Genel olarak soygun yapıp halkın malına ve canına kasteden, etrafı haraca kesenlere şakî ve bu kelimenin çoğulu olarak eşkıya denmiştir. Ayrıca Celâlî, eşirrâ, harâmi, haramzâde, türedi, haydût, uğru kelimeleri de bu anlamda kullanılmıştır. Çoğu araştırmacı eşkıyayı köylülere yardım etmeye çalışan kır isyancıları olarak takdim eder. Araştırmacı Karen Barkey ise onların kırsal toplumun esas zorbaları olduğunu ifade eder. Ona göre eşkıya grupları kırsal topluma zarar vermişlerdir. Onların kaynaklarını yağmalamış ve yerel iktidar sahipleri tarafından baskı altında tutulmalarına etkin bir şekilde katılmışlardır. Ne var ki, eşkıyalığın bazen merkezî iktidarlara karşı halkın menfaatlerini savunma gibi mahiyet kazandığı da görülmüştür. Devlet görevlilerinin baskı ve zulümlerine bir tepki olarak eşkıya reisleri büyük şöhret kazanmış, halk muhayyilesinde kahramanlık destanlarına konu olmuştur.
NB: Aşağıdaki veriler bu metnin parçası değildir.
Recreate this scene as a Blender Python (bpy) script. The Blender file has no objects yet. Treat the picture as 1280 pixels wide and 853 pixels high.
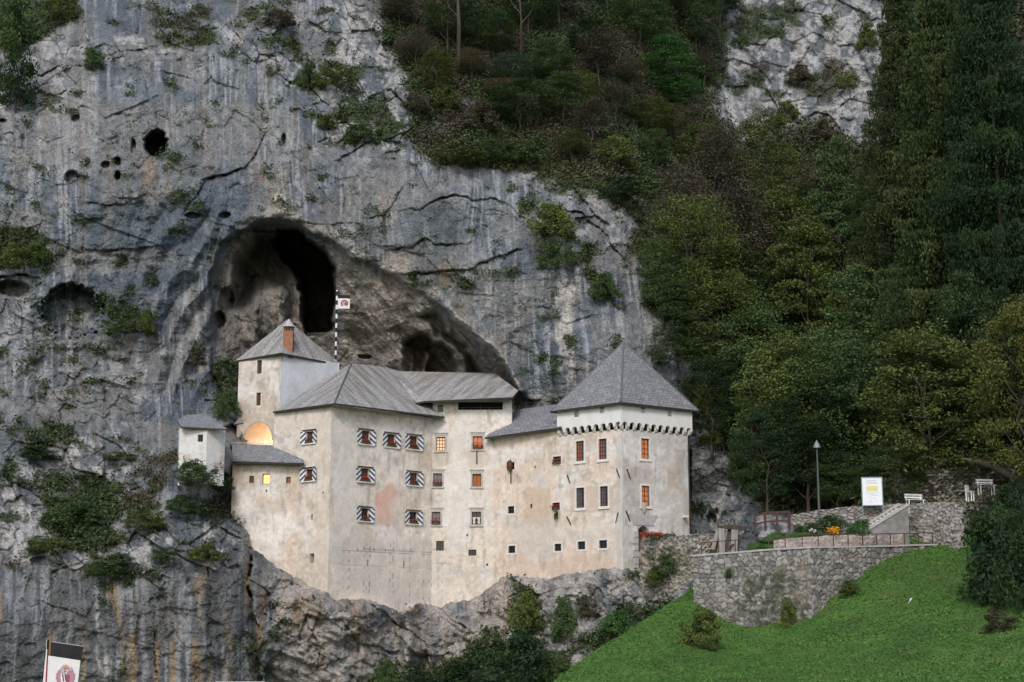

Doğu Karadeniz’de gerek Osmanlı döneminde, gerek Millî Mücadele yıllarında, gerekse Cumhuriyet döneminde halk ve hükümet tarafından eşkıya olarak nitelendirilenler arasında Tirebolulu Hoçuroğlu Hüseyin; Fatsalı Hekimoğlu İbrahim, Lâz Mehmed; Ünyeli Gürcü Deli Reşid; Giresunlu Fahir, Kara Mahmud, Goloğlu Anzırlı Mehmed, Bulancaklı Hacı Velioğlu Nuri Efendi; Rizeli Sandıkçı Şükrü; Tonyalı Şişmanoğlu Ahmed, Reşadiyeli Güpür Mehmed; Şalpazarlı Kadiroğlu Ali Osman; Keşablı Tomoğlu İsmail ve Micanoğlu Hüseyin sayılabilir. Bu dönemlerde gayrimüslim eşkıyalara da rastlanır. Bunlar arasında Rum Yanidis, Yanidisoğlu Haçika, Sarı Yani’yi, Ermeni Haçik’i saymak mümkündür. Burada üzerinde durulacak olan Micanoğlu, Giresun yöresinde türkülere konuş olmuş, dost meclislerinde türkülerini söylemenin bir gelenek halinde sürdürüldüğü, hemen hemen bütün halkın hikâyesini bildiği ünlü eşkıya olarak dikkat çekmektedir.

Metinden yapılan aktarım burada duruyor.